Далее немного от дивана – балконная дверь, затем в простенке  комод с вазой матового стекла и изображением памятника Петру Первому – Медного всадника Фальконе и компании,  с красивой из ракушек шкатулкой и большим керамическим псом. Потом – окно, в небольшой простенок которого торцом вписывался большой книжный шкаф; к нему примыкала двуспальная с панцирной сеткой и никелированными головками родительская кровать, покрытая голубым габардиновым покрывалом. На плюшевом коврике над кроватью изображение картины «Утро в сосновом лесу». Тогда мы называли картину «Три медведя» и знали, что ее автор Иван Шишкин (на самом деле был еще соавтор Константин  Савицкий). Дальше за кроватью («глядя» на нее) – плательный шкаф, рядом с ним стул, на котором – швейная машинка. Вечером я боялась входить в неосвещенную комнату, но пересилив свой страх, быстро влезала на краешек этого стула, дотягивалась до выключателя, и свет разливался из скромной четырех рожковой с матовыми плафонами  люстры. А еще, когда дома не было никого из взрослых, мы с Иркой прыгали с этого плательного шкафа на кровать! 

Когда были Дни рождения и Новогодние праздники, вся семья собиралась в кухне, там было теплее. Обязательно за кухонным столом был семейный ужин с рыбным пирогом или курицей, приготовленной в утятнице с как-то ловко обжаренной со всех сторон коричневой корочкой. Это были мамины коронные блюда. Получались они такими вкусными, видимо, еще и от того, что приготавливались в обыкновенной печи, которую топили углем или дровами, вернее в ее жаркой духовке. Эта печь стояла в кухне и обогревала, как я уже сказала, одновременно мальчиковую комнату и прихожую, смежные с кухней. Помню, папа, пока не бросил курить из-за обнаруженной у него язвы желудка, вставал по ночам, как он говорил, «покурить в печку», сидел на корточках в трусах и майке перед открытой створкой, где тлели ярко-огненные угольки.

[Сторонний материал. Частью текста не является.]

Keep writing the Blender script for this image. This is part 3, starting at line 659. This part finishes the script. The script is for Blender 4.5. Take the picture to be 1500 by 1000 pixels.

С другой  печью в стене, обогревавшей большую комнату, тоже связаны воспоминания. Когда у меня болели уши, а боль усиливалась к ночи, папа нагревал у ее теплой стены ватное одеяло, укутывал им меня и носил на руках, пока я не засыпала. До сих пор помнится это уютное и успокаивающее тепло. Так вот, когда были семейные праздники, и когда доходило до чая или десерта, мама отправляла меня в эту большую комнату принести яблоки или конфеты, которые она приберегала в большой коробке возле балкона. В комнате не включали люстру, потому что туда проникал свет от настольной лампы из прихожей через филенчатые застекленные двери. Углы в комнате и как раз возле балкона оставались неосвещенными, и я со страхом туда шла, набирала в охапку того-сего и стремглав, боясь обернуться, выбегала на свет.